2. How do you build a recruiting process that promotes both efficiency and cultural fit?

I have seen both ends of the spectrum here and caution against being at either extreme.  At Twitter, our motto was “faster, faster, more, more”. If the initial phone screen went well, our recruiter would already have an offer generated that same day. During the next round of interviews, the recruiter would expect a decision from the hiring managers immediately  following their interviews. This left no time for the candidate or the interviewer to process the conversations and led to constant culture fit issues. At the other extreme, when I joined Cloudflare, the average process was 3 months and I heard of candidates interviewing for upwards of 6-7 months. This was simply too slow to support our growth goals. 

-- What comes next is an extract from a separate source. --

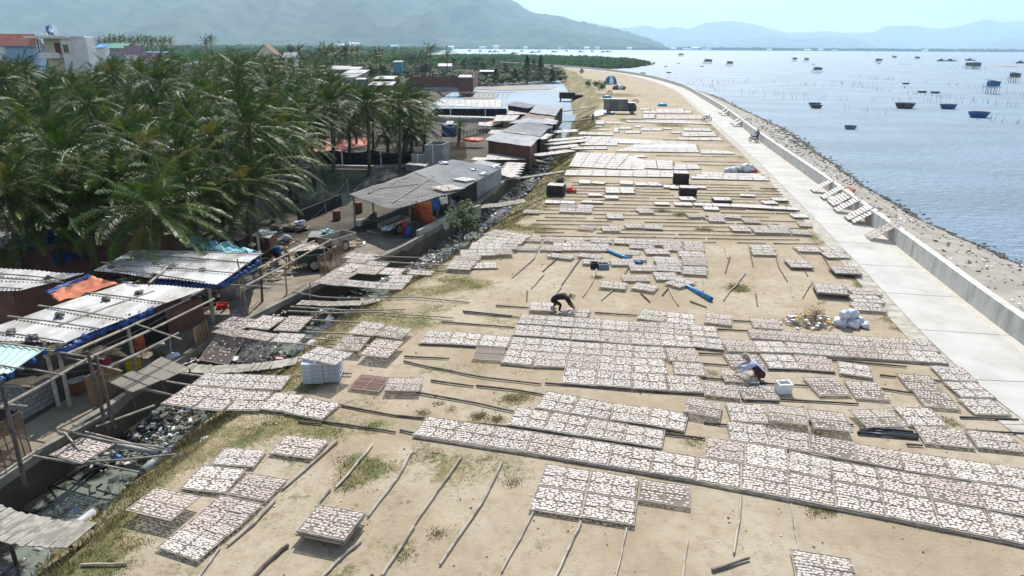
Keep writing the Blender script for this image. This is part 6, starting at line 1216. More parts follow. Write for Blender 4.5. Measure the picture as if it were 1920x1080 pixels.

My strategy is to make everything as efficient as possible, while still ensuring key personal touches during the process. Our first strategy is nicknamed  “Final Calls”. Before anyone receives an offer, they have a 15-minute call with a member of the C-Suite. This used to be the CEO , but now there are four of us who rotate holding these calls. This helps establish a personal relationship with leadership and promotes open-lines of communication should something arise during their future at the company. 

The second strategy is once a candidate receives an offer, our entire interview panel reaches out to personally congratulate them. This ensures a superior candidate experience and helps them reaffirm that they made the correct decision to join your organization.